Scene script records
-- start --

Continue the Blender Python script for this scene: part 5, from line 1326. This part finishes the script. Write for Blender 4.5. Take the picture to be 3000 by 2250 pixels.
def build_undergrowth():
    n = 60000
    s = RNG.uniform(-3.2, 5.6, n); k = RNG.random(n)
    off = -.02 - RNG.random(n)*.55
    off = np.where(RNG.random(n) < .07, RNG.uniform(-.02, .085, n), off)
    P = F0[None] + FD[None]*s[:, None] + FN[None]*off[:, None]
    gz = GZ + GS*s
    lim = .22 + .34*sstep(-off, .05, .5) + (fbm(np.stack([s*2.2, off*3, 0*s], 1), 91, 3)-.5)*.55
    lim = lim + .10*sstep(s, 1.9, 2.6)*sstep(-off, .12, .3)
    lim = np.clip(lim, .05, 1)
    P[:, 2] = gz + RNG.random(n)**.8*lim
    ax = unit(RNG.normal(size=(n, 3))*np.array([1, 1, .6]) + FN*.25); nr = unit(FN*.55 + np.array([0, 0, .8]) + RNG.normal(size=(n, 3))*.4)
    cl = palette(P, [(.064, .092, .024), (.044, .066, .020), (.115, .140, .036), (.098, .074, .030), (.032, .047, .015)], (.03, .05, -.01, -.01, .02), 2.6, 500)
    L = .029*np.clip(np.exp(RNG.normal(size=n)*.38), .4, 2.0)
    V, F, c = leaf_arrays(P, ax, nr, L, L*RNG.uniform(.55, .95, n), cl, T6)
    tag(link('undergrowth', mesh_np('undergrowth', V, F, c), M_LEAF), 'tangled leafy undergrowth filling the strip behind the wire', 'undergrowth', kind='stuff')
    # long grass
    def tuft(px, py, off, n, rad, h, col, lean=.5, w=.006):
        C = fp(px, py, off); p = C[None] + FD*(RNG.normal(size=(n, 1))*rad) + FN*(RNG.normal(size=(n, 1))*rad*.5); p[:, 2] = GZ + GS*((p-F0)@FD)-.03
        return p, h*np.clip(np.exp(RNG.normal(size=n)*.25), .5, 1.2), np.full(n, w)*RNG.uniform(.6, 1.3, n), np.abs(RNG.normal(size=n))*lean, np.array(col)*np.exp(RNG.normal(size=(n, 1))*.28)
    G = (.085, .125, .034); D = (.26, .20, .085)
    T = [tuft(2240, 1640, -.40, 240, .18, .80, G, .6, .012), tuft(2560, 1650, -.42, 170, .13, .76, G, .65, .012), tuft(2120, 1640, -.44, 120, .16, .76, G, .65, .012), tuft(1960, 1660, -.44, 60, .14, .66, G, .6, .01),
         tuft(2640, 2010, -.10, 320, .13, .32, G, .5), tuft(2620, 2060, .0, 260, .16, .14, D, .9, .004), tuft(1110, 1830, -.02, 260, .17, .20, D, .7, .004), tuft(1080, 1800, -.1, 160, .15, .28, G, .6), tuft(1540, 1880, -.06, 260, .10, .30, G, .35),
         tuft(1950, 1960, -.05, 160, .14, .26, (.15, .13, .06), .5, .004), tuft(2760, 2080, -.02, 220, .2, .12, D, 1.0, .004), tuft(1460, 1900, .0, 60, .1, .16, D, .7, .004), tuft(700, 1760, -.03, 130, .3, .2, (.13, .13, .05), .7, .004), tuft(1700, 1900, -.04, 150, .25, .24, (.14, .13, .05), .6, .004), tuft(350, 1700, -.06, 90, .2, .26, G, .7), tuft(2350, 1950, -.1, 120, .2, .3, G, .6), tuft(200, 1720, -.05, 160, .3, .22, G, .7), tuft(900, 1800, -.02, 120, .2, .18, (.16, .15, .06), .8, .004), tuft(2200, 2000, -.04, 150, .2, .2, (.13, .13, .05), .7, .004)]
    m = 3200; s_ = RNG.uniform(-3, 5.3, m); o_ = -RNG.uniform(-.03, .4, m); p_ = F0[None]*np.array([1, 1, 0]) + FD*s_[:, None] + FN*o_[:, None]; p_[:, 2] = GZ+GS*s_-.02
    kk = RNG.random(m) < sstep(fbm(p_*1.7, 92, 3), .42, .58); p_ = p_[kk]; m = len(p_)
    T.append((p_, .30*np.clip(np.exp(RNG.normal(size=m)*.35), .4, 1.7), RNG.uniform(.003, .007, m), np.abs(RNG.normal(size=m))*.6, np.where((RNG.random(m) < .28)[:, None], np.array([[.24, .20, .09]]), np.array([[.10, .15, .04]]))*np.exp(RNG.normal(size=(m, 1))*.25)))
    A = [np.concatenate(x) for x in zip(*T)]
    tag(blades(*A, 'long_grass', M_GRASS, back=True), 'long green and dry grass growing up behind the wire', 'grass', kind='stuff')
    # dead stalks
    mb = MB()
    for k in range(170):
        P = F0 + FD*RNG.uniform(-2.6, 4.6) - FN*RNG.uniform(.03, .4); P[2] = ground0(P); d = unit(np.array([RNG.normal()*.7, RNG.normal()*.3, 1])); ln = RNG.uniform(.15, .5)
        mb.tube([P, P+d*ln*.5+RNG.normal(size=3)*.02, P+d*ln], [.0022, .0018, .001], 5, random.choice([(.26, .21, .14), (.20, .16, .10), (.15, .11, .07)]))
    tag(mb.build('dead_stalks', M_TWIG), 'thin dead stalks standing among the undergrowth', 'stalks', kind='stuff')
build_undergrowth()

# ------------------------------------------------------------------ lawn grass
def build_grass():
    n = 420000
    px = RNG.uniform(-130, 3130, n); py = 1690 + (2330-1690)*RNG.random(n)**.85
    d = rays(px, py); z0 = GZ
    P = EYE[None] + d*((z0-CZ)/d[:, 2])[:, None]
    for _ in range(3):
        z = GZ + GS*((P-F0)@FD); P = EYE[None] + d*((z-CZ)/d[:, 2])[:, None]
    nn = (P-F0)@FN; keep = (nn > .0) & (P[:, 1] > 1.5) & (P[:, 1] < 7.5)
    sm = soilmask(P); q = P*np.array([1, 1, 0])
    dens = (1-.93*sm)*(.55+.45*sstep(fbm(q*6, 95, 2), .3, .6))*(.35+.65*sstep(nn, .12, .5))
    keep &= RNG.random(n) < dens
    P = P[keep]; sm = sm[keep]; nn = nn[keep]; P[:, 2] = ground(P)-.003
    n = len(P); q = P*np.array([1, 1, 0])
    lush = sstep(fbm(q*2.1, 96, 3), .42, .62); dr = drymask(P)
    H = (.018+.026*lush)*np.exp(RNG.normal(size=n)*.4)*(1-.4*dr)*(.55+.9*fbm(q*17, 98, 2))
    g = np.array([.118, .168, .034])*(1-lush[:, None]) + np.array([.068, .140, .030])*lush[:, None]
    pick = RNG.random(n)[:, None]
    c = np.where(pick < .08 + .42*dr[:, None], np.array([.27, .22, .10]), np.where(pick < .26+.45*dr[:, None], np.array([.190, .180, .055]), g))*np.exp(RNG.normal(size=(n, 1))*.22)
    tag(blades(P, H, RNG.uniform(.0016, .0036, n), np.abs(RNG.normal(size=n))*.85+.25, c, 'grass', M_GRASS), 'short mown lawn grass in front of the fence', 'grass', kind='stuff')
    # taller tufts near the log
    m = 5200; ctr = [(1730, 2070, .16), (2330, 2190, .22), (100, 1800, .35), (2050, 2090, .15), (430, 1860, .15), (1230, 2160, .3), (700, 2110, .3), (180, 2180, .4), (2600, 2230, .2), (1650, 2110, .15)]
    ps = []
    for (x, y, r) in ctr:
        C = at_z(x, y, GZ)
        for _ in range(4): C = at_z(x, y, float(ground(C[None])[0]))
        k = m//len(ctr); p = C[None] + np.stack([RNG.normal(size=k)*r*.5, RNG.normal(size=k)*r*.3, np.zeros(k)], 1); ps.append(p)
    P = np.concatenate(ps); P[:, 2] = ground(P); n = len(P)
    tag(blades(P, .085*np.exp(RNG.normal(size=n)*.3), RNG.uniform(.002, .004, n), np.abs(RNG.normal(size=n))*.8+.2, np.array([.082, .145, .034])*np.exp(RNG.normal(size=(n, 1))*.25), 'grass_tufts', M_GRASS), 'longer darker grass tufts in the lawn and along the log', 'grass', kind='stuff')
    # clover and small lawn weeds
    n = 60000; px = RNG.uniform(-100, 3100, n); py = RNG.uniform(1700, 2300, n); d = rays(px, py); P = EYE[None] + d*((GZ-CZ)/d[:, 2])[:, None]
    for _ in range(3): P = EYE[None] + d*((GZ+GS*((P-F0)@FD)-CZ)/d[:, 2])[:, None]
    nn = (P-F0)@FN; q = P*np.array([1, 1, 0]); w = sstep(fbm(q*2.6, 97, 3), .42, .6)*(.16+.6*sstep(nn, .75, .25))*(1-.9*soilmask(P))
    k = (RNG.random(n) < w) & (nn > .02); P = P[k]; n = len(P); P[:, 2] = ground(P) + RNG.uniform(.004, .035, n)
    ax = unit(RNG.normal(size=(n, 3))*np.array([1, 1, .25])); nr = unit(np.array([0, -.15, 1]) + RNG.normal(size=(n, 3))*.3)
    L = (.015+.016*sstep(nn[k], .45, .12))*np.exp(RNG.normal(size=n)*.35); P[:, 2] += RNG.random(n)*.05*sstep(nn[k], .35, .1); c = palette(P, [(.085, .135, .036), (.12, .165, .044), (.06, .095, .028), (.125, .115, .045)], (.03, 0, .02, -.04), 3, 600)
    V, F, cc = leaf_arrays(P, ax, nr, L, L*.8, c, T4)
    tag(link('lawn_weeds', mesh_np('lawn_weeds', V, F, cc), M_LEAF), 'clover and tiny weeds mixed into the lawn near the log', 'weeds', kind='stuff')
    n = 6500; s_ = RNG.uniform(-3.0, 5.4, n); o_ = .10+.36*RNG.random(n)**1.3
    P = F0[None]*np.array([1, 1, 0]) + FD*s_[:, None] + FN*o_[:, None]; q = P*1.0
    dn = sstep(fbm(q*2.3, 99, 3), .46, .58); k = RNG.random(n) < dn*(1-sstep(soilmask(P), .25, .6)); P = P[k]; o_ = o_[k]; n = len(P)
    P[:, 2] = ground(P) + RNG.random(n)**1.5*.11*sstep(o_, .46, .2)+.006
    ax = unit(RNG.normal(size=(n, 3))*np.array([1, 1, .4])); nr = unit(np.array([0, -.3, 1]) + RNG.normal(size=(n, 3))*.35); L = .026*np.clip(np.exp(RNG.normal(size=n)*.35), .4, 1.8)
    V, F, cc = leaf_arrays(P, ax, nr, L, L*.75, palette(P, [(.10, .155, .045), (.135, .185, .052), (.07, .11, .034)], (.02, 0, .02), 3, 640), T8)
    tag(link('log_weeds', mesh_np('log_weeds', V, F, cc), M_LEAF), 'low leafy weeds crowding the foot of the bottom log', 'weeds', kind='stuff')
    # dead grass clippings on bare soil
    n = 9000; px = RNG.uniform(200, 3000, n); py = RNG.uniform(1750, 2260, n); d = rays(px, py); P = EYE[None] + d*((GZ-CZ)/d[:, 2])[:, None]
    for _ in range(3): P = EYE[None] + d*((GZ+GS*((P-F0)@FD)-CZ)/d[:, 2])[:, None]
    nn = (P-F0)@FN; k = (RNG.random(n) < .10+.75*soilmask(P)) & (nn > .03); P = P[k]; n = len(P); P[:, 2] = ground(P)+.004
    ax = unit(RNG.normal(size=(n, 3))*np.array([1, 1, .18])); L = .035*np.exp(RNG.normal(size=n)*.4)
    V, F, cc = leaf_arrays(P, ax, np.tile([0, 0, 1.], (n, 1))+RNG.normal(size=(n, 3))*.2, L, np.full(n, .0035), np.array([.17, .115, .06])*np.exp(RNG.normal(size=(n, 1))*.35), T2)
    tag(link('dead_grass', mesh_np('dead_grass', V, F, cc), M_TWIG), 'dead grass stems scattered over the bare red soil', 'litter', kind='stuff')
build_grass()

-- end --
-- start --

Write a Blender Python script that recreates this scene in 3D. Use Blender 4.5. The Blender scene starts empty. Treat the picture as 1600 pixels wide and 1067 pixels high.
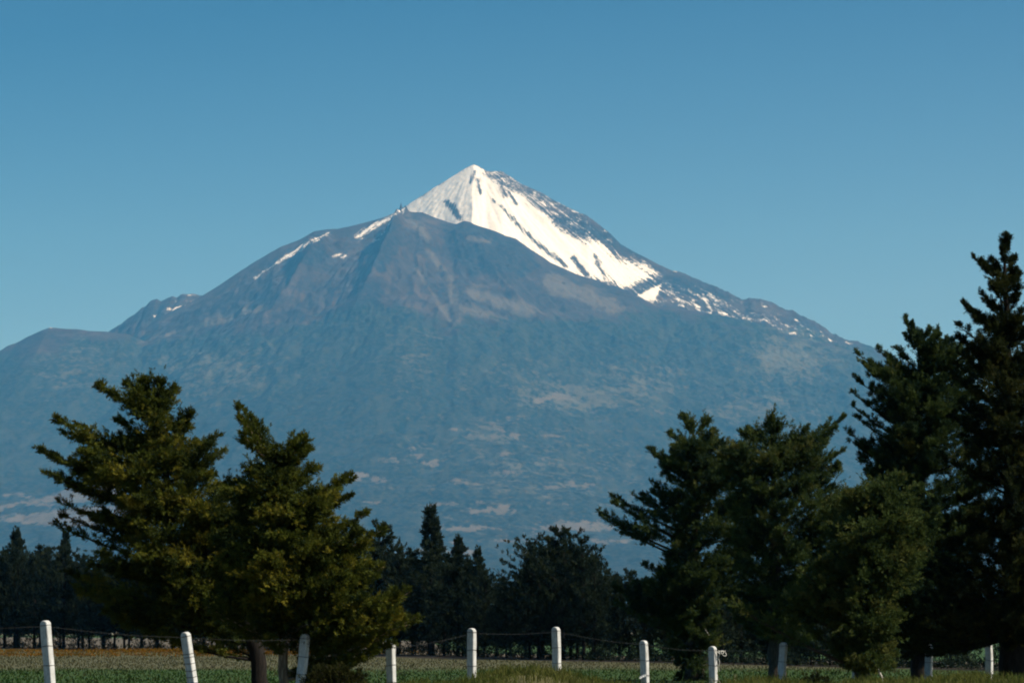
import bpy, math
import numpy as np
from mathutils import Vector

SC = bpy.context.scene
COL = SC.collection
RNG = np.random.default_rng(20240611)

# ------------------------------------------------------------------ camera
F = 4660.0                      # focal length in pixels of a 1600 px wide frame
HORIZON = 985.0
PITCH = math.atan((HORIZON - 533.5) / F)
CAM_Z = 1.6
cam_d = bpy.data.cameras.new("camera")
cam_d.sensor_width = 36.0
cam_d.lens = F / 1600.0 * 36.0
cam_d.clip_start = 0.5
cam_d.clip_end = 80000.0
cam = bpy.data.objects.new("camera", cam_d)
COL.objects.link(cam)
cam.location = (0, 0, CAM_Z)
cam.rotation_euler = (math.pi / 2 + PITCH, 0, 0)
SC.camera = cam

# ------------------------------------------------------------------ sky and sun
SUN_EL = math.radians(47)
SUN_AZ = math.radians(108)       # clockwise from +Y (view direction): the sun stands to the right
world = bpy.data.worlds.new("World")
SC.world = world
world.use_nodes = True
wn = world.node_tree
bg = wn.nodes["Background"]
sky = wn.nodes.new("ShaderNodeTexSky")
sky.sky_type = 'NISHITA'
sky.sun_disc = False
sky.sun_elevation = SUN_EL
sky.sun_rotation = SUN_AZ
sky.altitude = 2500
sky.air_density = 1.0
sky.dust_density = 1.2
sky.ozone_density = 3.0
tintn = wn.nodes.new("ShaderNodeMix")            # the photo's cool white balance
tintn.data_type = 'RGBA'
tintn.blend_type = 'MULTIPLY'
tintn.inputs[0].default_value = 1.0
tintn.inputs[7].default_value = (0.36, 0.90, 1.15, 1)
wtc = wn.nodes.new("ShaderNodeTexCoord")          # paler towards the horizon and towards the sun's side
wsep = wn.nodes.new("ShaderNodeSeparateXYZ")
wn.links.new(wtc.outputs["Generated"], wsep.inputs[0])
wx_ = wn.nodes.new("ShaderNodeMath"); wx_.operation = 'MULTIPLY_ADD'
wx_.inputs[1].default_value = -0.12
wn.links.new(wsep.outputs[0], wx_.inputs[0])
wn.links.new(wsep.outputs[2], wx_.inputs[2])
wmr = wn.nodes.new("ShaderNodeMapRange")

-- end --

Short task ->
Leaving out all pictures, set down exactly the lines of the material above, from the line with "Write a Blender" to the line with "RNG = np.random.default_rng(20240611)" inclusive, and no others.

Final result ->
Write a Blender Python script that recreates this scene in 3D. Use Blender 4.5. The Blender scene starts empty. Treat the picture as 1600 pixels wide and 1067 pixels high.
import bpy, math
import numpy as np
from mathutils import Vector

SC = bpy.context.scene
COL = SC.collection
RNG = np.random.default_rng(20240611)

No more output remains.